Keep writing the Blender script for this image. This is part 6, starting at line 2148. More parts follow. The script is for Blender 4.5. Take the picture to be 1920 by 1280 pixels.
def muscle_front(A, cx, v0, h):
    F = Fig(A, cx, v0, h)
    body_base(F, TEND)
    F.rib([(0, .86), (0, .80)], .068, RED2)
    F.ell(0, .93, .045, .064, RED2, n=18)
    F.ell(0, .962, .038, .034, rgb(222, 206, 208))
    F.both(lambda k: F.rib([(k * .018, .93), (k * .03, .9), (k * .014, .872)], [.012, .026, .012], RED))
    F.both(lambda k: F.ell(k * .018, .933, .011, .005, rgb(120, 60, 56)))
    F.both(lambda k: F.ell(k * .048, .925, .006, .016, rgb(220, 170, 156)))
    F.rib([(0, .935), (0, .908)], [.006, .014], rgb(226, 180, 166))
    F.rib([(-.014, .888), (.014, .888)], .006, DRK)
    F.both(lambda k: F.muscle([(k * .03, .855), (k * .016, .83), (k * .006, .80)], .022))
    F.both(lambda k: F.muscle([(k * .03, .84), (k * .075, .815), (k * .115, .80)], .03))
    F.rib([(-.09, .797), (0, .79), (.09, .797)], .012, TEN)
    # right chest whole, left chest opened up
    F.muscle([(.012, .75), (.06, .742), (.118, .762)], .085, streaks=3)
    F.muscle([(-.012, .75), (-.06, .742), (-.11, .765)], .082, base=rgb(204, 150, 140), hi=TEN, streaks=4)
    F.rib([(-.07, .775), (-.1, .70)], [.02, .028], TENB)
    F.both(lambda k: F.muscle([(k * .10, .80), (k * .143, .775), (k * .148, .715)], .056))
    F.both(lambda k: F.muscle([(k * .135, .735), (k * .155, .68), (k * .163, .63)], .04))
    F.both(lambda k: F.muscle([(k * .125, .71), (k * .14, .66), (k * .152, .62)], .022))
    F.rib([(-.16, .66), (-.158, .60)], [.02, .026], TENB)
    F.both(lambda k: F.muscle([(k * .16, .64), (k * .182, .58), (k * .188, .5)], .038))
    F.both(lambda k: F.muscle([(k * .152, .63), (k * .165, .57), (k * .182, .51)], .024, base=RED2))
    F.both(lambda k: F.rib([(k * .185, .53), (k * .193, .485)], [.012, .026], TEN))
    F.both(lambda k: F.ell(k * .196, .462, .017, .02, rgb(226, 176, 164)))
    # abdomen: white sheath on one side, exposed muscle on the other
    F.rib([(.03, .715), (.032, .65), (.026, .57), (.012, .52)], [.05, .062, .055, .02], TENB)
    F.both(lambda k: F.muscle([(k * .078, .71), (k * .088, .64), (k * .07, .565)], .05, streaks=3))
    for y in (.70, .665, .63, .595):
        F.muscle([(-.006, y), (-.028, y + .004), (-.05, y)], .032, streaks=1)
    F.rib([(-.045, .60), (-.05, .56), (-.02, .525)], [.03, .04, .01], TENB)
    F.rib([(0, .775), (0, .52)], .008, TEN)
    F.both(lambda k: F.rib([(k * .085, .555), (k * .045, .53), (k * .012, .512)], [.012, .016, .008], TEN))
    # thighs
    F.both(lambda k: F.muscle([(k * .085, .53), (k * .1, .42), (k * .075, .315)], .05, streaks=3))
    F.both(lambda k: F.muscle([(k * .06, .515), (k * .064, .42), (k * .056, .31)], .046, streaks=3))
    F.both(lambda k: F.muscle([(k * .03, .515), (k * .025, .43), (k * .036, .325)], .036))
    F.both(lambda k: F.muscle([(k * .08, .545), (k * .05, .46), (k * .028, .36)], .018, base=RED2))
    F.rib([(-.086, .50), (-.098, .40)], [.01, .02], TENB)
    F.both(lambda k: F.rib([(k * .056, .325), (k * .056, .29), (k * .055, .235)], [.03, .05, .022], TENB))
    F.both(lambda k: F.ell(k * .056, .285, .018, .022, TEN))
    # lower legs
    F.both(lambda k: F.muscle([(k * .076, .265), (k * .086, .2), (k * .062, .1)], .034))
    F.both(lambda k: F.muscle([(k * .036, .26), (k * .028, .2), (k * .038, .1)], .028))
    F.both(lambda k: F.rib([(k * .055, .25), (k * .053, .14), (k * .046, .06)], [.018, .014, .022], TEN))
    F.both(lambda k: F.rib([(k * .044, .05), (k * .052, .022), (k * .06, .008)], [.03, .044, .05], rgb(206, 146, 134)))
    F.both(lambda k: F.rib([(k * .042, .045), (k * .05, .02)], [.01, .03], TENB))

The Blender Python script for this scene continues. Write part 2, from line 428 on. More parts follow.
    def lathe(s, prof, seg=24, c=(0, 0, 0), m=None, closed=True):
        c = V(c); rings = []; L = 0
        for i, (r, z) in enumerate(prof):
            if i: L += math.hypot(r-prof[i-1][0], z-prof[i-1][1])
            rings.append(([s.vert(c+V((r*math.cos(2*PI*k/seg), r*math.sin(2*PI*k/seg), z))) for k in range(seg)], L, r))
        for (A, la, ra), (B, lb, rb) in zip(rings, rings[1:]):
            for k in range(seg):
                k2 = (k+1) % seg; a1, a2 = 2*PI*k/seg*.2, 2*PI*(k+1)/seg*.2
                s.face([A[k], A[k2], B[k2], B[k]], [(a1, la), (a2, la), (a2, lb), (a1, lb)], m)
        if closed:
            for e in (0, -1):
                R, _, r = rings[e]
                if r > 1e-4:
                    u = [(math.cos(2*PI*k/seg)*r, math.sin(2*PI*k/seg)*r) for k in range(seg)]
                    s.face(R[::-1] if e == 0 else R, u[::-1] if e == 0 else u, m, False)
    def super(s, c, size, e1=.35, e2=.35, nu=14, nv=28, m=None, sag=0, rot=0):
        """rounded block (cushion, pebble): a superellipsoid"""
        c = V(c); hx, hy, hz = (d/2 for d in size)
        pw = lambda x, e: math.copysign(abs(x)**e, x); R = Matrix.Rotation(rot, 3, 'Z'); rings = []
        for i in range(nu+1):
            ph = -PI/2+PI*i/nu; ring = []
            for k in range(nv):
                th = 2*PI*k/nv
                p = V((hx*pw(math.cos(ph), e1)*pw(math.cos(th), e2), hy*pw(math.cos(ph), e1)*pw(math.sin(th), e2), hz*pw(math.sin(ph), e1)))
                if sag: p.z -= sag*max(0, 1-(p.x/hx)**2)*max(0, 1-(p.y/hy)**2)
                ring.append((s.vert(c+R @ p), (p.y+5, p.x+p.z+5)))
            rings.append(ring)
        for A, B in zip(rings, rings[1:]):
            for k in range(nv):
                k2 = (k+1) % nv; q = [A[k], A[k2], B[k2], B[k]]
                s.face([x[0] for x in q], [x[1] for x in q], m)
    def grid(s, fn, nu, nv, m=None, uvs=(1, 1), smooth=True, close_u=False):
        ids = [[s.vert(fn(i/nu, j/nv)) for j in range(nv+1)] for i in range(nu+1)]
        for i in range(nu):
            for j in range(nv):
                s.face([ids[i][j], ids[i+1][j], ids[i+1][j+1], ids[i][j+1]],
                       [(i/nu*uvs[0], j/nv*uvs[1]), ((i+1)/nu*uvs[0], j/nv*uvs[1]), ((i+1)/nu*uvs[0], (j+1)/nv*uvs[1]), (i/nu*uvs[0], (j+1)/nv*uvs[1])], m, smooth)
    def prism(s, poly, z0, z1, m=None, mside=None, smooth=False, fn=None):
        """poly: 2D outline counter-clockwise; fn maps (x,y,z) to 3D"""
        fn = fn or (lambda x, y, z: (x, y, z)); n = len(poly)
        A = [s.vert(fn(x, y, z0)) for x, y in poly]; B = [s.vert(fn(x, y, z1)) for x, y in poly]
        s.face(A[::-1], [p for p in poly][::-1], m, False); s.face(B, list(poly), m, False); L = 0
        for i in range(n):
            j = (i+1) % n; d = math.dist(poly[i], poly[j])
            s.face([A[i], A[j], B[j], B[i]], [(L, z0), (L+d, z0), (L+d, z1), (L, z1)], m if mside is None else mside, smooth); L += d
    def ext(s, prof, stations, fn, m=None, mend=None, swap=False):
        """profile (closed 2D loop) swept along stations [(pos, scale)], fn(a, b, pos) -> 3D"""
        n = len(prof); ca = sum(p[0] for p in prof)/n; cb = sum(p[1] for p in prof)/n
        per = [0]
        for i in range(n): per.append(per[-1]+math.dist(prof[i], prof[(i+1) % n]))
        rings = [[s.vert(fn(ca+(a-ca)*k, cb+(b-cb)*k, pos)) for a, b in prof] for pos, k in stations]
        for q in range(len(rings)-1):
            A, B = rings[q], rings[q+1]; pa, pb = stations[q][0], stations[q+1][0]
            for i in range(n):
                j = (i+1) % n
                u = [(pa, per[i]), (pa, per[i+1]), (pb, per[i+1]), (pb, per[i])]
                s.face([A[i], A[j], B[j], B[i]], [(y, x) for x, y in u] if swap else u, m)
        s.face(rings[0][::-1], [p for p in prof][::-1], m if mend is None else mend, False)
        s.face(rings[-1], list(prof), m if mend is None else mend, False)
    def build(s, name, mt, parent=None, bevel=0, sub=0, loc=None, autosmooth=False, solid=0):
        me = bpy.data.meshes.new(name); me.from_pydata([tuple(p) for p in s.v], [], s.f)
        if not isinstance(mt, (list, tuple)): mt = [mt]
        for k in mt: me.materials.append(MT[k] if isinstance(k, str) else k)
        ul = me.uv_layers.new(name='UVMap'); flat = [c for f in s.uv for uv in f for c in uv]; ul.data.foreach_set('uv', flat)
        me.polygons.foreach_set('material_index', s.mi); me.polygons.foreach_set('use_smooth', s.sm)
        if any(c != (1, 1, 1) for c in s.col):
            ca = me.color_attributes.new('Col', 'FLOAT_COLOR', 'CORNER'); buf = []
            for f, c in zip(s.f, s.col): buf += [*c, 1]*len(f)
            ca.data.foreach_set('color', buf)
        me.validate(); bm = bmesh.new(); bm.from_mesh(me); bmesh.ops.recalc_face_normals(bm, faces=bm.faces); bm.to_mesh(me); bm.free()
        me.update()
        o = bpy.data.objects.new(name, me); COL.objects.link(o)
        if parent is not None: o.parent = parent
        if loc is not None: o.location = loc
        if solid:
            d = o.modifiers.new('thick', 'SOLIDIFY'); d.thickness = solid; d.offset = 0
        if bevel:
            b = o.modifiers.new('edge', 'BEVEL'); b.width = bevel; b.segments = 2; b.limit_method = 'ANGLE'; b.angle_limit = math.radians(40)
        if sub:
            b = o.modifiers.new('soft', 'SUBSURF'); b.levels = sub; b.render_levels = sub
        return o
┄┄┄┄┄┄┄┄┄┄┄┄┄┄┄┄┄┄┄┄
== REQUIREMENT ==
Looking back at the lines above, state how many contain the word "this", and supply nothing besides the number.

== REPLY ==
2